Parece improbable que un sistema tan desastroso sea sostenible. El modelo corporativista carece de sentido para las generaciones jóvenes que se han criado usando Internet, el mercado de mercancías e ideas más libre del mundo. El éxito y el fracaso de las empresas en Internet es la mejor publicidad para el mercado libre: los sitios web de redes sociales, por ejemplo, ascienden y caen casi instantáneamente, según sirvan bien o no a sus clientes.

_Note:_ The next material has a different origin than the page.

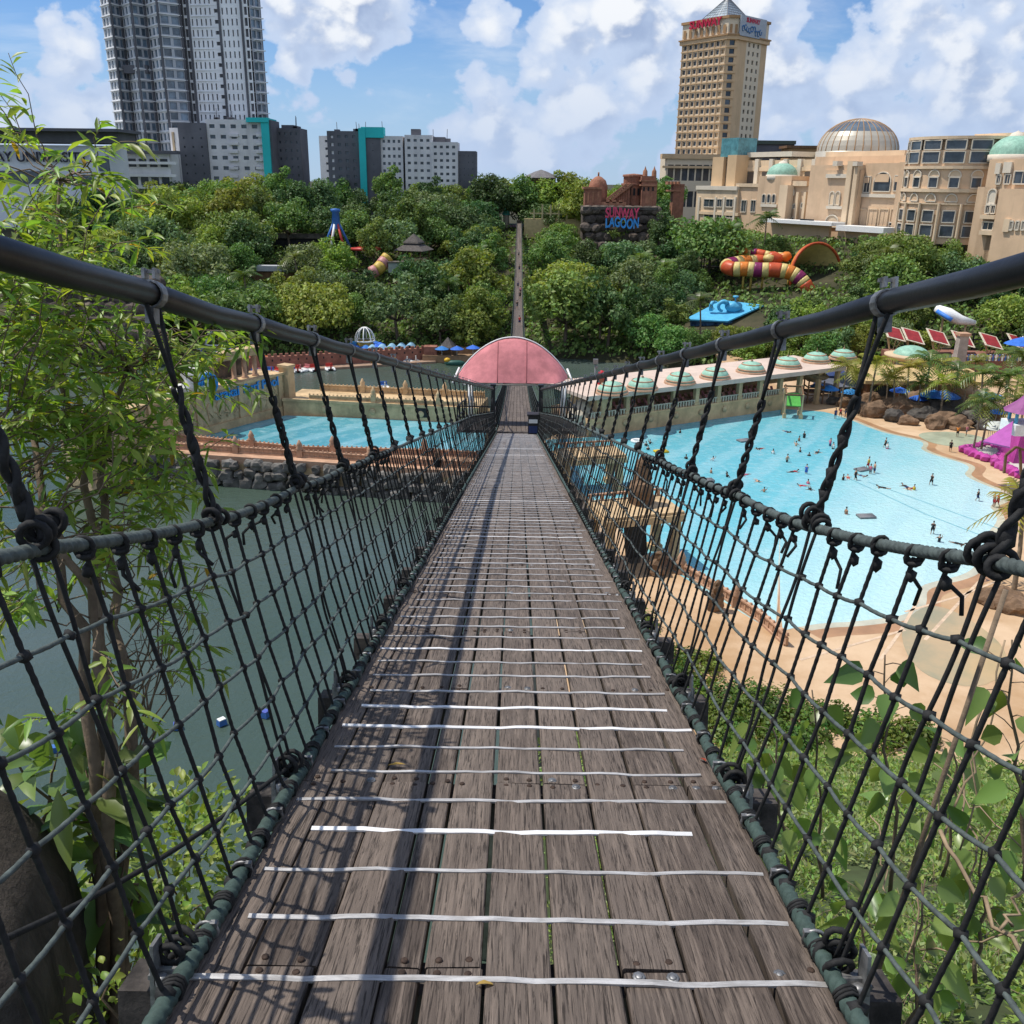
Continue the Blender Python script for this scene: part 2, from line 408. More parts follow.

Sitios como, por ejemplo, Friendster y MySpace intentaron conseguir beneficios suplementarios comprometiendo la intimidad de sus usuarios y fueron castigados instantáneamente con el abandono de los usuarios, que optaron por competidores más seguros como Facebook y Twitter. No hizo falta reglamentación estatal alguna para llevar a cabo esa transición; de hecho, si los modernos Estados corporativistas hubieran intentado hacerlo, actualmente estarían apoyando a MySpace con dólares de los contribuyentes y haciendo campaña con la promesa de “reformar” sus características en materia de intimidad.
Internet, como mercado de ideas en gran medida libre, no ha tenido piedad con el corporativismo. Las personas que se criaron con su descentralización y libre competencia de ideas han de considerar ajena a ellas la idea del apoyo estatal a las grandes empresas e industrias. Muchos son los que en los medios de comunicación tradicionales repiten la antigua consigna de que “lo que es bueno para la empresa X es bueno para los Estados Unidos”, pero no es probable que semejante consigna tenga demasiados seguidores en Twitter.
La legitimidad del corporativismo se está erosionando, junto con la salud fiscal de los gobiernos que han contado con él. Si los políticos no pueden revocarlo, el corporativismo se destruirá a sí mismo y quedará enterrado bajo las deudas y las suspensiones de pagos y de los desacreditados escombros corporativistas podría resurgir un sistema capitalista. Entonces “capitalismo” tendría de nuevo su significado verdadero, en lugar del que le han atribuido los corporativistas que procuraban ocultarse tras él y los socialistas que deseaban denigrarlo.